SUPPLIED INFORMATION:
** Start **

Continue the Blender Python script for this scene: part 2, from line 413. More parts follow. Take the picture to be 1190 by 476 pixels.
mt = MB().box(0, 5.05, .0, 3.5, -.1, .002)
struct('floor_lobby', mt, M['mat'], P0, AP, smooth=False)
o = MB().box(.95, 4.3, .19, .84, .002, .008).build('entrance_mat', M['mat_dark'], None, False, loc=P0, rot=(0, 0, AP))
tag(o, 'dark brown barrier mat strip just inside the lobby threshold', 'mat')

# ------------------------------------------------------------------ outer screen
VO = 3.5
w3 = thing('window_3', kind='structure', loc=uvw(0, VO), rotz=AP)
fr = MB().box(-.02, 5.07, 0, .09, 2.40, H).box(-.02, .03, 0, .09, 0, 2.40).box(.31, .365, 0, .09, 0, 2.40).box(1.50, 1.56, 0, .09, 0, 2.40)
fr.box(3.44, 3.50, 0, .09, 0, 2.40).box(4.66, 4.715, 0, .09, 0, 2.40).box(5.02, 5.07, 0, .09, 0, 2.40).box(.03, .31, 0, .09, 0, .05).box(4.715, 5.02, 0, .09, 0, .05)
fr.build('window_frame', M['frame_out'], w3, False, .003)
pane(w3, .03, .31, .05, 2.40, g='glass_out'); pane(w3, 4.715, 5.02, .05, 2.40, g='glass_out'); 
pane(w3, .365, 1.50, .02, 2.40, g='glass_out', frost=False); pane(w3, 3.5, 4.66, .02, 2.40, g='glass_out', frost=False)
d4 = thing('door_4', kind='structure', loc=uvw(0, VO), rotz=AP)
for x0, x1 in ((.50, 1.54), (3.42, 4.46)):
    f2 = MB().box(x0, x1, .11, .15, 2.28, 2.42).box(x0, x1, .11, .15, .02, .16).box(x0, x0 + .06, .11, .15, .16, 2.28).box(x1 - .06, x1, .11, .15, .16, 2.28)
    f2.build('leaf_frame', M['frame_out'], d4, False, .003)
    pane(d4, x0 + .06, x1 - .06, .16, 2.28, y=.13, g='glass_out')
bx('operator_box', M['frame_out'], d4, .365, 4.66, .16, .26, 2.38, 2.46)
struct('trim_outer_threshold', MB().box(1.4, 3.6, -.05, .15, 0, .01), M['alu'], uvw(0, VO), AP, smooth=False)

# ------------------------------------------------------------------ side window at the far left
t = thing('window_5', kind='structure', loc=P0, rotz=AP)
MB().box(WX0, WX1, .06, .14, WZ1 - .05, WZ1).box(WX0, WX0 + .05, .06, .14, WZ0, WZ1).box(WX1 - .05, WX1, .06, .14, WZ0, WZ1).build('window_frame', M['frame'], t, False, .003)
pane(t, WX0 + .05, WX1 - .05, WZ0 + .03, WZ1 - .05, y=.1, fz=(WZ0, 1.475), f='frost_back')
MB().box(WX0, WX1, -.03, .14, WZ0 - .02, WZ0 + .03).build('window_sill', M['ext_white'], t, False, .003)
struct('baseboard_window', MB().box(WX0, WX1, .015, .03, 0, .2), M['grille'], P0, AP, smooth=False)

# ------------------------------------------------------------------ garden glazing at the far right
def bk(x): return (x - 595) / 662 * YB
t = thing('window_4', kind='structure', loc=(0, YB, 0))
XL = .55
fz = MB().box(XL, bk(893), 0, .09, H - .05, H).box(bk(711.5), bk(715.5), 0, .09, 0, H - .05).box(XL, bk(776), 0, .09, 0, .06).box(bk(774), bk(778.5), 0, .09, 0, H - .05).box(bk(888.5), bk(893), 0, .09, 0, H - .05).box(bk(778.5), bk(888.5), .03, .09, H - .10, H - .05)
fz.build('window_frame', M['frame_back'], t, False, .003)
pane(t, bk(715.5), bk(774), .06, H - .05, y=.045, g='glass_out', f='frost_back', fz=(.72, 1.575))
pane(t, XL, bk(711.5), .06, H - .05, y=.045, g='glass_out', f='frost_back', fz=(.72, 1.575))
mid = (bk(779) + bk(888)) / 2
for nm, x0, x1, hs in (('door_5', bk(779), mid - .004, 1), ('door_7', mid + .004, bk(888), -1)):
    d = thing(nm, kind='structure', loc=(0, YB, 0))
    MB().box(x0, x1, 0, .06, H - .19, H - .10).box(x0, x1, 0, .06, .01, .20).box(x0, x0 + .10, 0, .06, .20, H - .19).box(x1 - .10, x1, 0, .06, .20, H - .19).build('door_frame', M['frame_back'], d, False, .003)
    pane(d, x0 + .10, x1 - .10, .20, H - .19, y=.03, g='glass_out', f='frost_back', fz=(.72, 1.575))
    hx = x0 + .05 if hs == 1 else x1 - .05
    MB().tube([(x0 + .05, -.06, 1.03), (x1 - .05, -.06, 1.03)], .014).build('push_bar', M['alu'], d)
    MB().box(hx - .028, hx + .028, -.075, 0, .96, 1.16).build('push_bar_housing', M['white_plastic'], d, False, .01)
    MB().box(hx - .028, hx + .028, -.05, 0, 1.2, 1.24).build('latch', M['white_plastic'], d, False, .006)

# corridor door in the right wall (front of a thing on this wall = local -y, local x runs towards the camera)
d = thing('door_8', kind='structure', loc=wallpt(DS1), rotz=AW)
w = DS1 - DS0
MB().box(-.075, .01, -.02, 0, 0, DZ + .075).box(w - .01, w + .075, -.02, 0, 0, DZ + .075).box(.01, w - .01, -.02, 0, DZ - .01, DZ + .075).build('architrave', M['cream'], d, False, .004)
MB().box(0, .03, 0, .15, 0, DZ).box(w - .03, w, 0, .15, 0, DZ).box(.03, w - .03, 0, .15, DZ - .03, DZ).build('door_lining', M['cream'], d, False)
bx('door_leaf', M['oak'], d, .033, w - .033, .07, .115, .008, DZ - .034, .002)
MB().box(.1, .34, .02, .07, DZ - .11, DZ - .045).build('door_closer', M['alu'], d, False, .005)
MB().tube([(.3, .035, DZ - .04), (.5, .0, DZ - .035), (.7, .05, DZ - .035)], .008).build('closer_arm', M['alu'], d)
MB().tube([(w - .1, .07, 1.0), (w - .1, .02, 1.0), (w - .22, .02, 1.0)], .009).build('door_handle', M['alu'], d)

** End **

THE REQUEST:
Set down, without any change, only the lines from the line that holds "fr.build('window_frame', M['frame_out'], w3, False, .003)" through the line that holds "fz = MB().box(XL, bk(893), 0, .09, H", both lines included.

CORRECT RESULT:
fr.build('window_frame', M['frame_out'], w3, False, .003)
pane(w3, .03, .31, .05, 2.40, g='glass_out'); pane(w3, 4.715, 5.02, .05, 2.40, g='glass_out'); 
pane(w3, .365, 1.50, .02, 2.40, g='glass_out', frost=False); pane(w3, 3.5, 4.66, .02, 2.40, g='glass_out', frost=False)
d4 = thing('door_4', kind='structure', loc=uvw(0, VO), rotz=AP)
for x0, x1 in ((.50, 1.54), (3.42, 4.46)):
    f2 = MB().box(x0, x1, .11, .15, 2.28, 2.42).box(x0, x1, .11, .15, .02, .16).box(x0, x0 + .06, .11, .15, .16, 2.28).box(x1 - .06, x1, .11, .15, .16, 2.28)
    f2.build('leaf_frame', M['frame_out'], d4, False, .003)
    pane(d4, x0 + .06, x1 - .06, .16, 2.28, y=.13, g='glass_out')
bx('operator_box', M['frame_out'], d4, .365, 4.66, .16, .26, 2.38, 2.46)
struct('trim_outer_threshold', MB().box(1.4, 3.6, -.05, .15, 0, .01), M['alu'], uvw(0, VO), AP, smooth=False)

# ------------------------------------------------------------------ side window at the far left
t = thing('window_5', kind='structure', loc=P0, rotz=AP)
MB().box(WX0, WX1, .06, .14, WZ1 - .05, WZ1).box(WX0, WX0 + .05, .06, .14, WZ0, WZ1).box(WX1 - .05, WX1, .06, .14, WZ0, WZ1).build('window_frame', M['frame'], t, False, .003)
pane(t, WX0 + .05, WX1 - .05, WZ0 + .03, WZ1 - .05, y=.1, fz=(WZ0, 1.475), f='frost_back')
MB().box(WX0, WX1, -.03, .14, WZ0 - .02, WZ0 + .03).build('window_sill', M['ext_white'], t, False, .003)
struct('baseboard_window', MB().box(WX0, WX1, .015, .03, 0, .2), M['grille'], P0, AP, smooth=False)

# ------------------------------------------------------------------ garden glazing at the far right
def bk(x): return (x - 595) / 662 * YB
t = thing('window_4', kind='structure', loc=(0, YB, 0))
XL = .55
fz = MB().box(XL, bk(893), 0, .09, H - .05, H).box(bk(711.5), bk(715.5), 0, .09, 0, H - .05).box(XL, bk(776), 0, .09, 0, .06).box(bk(774), bk(778.5), 0, .09, 0, H - .05).box(bk(888.5), bk(893), 0, .09, 0, H - .05).box(bk(778.5), bk(888.5), .03, .09, H - .10, H - .05)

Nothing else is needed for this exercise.